Oil price fall damage showing in rising insolvencies

CIBC report shows insolvencies in Canada rose by 1.2 per cent in six months with Alberta, prairie provinces hit hard, but overall rate still low


The insolvency rate in Canada is rising — particularly in Alberta and the prairie provinces — as the fallout of lower oil prices hits the Canadian economy, a new report from CIBC World Markets Inc. shows.

The number of insolvencies rose by 1.2 per cent during the six months ending February, 2015 – the first increase since the 2008 recession, Benjamin Tal, deputy chief economist of CIBC World Markets Inc., wrote in the report, released Tuesday.

An insolvency filing is the first step to either filing for bankruptcy or making a consumer proposal, where the debtor negotiates with creditors to pay back a portion of what is owed.

The number of personal bankruptcies fell by 4.7 per cent during the six month period, according to the data from the Office of the Superintendent of Bankruptcy.

But the number of consumer proposals shot up by 9 per cent.

“The damage from lower oil prices is starting to show,” Tal wrote in the report.

The total number of insolvencies in Manitoba and Saskatchewan rose by almost 11 per cent during the six-month period, while in Alberta it rose by 6.5 per cent – the worst showing since the recession, Tal wrote.

“At the same time, the number of insolvencies in Ontario fell by almost 7 per cent, while in British Columbia they were little changed,” the report said.

Overall, the insolvency rate in Canada is very low.

During the recession, approximately 6 in 1,000 adults filed for insolvency.

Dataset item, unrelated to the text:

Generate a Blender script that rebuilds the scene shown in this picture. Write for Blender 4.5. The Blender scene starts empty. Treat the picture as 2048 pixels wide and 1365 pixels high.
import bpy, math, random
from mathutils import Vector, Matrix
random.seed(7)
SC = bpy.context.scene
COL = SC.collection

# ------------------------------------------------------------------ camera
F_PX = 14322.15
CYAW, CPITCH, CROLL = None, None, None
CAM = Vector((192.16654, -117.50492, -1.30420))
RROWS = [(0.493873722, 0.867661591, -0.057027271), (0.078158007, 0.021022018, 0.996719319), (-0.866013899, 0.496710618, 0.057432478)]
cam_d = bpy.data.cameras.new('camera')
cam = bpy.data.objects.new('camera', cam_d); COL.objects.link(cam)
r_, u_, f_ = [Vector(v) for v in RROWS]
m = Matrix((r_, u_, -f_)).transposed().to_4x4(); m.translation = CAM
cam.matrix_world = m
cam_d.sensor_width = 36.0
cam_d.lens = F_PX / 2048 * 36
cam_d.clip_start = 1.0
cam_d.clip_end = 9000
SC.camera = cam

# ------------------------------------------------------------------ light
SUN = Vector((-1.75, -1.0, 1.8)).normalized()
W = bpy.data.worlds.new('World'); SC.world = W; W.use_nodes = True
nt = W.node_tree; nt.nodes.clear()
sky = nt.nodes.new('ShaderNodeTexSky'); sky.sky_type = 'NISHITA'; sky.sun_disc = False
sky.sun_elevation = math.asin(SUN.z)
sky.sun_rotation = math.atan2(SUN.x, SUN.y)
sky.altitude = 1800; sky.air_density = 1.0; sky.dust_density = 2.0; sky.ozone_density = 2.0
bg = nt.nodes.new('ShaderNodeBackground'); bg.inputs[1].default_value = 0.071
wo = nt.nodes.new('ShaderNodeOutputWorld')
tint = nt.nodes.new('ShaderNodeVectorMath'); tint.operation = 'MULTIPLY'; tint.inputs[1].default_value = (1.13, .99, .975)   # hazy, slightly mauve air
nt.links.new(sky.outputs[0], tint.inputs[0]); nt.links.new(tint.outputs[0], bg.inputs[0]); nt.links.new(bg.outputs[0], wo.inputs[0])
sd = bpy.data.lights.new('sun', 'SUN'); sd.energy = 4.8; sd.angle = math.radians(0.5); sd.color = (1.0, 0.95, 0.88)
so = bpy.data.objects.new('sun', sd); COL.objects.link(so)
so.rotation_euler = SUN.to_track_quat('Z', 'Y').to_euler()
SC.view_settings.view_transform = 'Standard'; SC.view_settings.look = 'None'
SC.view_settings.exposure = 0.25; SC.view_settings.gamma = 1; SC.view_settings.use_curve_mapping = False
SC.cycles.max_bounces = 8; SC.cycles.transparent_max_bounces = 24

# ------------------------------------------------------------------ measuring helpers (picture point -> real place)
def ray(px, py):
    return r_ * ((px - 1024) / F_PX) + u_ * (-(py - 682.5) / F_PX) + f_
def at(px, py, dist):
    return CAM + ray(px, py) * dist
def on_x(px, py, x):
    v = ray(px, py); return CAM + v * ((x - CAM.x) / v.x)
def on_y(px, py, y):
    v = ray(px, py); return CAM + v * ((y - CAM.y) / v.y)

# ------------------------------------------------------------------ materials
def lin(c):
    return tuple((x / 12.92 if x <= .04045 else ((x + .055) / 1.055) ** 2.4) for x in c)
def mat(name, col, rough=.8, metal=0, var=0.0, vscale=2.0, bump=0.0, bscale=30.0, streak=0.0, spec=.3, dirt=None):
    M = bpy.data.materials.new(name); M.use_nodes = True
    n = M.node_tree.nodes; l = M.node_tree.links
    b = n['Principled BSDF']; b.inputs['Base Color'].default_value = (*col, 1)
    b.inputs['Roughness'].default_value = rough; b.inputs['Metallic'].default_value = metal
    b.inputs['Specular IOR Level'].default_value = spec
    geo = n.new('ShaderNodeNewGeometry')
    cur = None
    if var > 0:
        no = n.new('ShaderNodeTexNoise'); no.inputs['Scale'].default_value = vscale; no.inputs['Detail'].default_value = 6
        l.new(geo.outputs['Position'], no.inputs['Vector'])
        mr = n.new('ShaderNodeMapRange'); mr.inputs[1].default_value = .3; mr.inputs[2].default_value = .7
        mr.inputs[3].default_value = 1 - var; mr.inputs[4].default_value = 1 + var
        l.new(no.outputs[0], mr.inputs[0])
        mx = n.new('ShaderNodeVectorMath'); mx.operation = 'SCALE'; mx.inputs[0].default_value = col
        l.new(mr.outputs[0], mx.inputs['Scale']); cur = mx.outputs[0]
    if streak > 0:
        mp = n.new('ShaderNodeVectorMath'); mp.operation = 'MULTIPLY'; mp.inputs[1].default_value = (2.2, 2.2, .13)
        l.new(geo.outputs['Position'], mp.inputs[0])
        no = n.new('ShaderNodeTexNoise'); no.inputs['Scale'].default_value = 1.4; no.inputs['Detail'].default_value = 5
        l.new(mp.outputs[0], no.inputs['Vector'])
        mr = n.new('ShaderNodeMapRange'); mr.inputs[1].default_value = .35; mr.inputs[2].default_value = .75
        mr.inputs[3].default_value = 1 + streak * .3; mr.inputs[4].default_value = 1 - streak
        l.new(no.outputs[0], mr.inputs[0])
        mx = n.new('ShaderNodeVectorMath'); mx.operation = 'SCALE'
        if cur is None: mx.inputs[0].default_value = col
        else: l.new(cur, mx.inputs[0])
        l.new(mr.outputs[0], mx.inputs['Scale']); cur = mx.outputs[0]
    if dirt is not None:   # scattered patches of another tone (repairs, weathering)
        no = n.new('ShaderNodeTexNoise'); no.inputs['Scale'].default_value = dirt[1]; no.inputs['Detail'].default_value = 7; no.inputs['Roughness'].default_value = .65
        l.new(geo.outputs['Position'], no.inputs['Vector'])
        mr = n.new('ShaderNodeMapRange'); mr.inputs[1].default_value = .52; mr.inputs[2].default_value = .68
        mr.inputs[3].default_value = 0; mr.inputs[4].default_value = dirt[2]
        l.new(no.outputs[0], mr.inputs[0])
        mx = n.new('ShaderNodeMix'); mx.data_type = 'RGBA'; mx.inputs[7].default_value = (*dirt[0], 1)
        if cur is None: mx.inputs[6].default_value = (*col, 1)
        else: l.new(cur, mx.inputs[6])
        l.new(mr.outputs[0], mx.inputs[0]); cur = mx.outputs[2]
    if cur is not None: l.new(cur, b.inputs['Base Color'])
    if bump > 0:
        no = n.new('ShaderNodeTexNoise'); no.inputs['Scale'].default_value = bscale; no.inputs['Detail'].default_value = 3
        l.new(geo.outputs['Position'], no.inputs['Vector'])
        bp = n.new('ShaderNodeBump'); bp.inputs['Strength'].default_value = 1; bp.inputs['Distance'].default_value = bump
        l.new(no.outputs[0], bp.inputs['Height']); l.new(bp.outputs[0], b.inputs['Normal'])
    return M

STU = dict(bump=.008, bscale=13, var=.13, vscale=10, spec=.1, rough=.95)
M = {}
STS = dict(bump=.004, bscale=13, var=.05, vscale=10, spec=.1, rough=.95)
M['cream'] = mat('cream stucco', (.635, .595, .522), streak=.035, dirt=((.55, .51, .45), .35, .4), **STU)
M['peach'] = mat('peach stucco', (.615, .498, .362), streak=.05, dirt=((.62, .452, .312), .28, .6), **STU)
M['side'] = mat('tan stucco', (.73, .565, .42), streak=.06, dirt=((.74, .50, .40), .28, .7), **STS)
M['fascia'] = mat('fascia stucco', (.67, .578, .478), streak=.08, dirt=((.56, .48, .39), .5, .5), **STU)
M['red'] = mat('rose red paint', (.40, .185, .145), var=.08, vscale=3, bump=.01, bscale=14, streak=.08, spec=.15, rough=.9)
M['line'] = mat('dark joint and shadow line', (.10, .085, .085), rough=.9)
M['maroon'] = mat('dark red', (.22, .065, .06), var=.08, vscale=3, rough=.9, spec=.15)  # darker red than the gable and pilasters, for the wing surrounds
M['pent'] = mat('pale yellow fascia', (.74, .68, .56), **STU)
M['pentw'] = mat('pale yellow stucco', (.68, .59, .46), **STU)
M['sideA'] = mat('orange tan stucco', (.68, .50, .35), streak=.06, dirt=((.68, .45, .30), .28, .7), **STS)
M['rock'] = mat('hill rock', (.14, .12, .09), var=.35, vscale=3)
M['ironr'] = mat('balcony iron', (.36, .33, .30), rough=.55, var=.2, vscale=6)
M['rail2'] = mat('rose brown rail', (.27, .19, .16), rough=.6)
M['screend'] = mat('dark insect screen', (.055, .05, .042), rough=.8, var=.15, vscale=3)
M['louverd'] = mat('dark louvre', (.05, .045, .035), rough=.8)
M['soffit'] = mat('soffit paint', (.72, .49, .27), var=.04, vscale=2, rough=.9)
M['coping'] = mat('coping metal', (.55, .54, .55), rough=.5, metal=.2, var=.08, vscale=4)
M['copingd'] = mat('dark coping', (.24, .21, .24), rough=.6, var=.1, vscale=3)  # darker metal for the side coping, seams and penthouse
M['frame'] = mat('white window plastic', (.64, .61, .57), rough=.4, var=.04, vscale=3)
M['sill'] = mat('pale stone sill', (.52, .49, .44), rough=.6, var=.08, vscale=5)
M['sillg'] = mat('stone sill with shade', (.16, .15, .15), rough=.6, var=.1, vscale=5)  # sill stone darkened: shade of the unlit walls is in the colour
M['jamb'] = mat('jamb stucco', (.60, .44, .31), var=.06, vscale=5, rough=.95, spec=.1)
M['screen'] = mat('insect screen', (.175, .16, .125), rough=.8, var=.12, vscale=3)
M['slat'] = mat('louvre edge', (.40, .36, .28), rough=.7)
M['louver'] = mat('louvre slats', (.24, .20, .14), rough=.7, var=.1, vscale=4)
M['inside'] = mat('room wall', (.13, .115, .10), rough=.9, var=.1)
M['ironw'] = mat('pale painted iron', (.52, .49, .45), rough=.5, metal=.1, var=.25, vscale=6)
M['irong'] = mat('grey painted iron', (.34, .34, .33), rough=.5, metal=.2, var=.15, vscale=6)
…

That has since fallen back to 4 in 1,000.

The latest figures show that rate is again on the rise, Tal said in an interview.

“We have to keep in mind that we are talking about a very low base. The numbers are not in the sky by any stretch. But we are looking at the trend and seeing that there is an increase despite the fact that interest rates are still very low.”

Delinquency rates continue to decline for credit cards, but are rising on lines of credit.

The figures from the Office of the Superintendent of Bankruptcy show that only one-third of insolvent debtors are unemployed.

“Other factors, such as employment quality play an important role here,” Tal wrote.

More than 60 per cent of insolvents are classified as being in unskilled or semi-skilled jobs.

Another 20 per cent say they operated a business within five years of becoming insolvent. “More than half of insolvencies occur due to the combination of overextension of credit, financial mismanagement and unexpected expenses,” Tal wrote.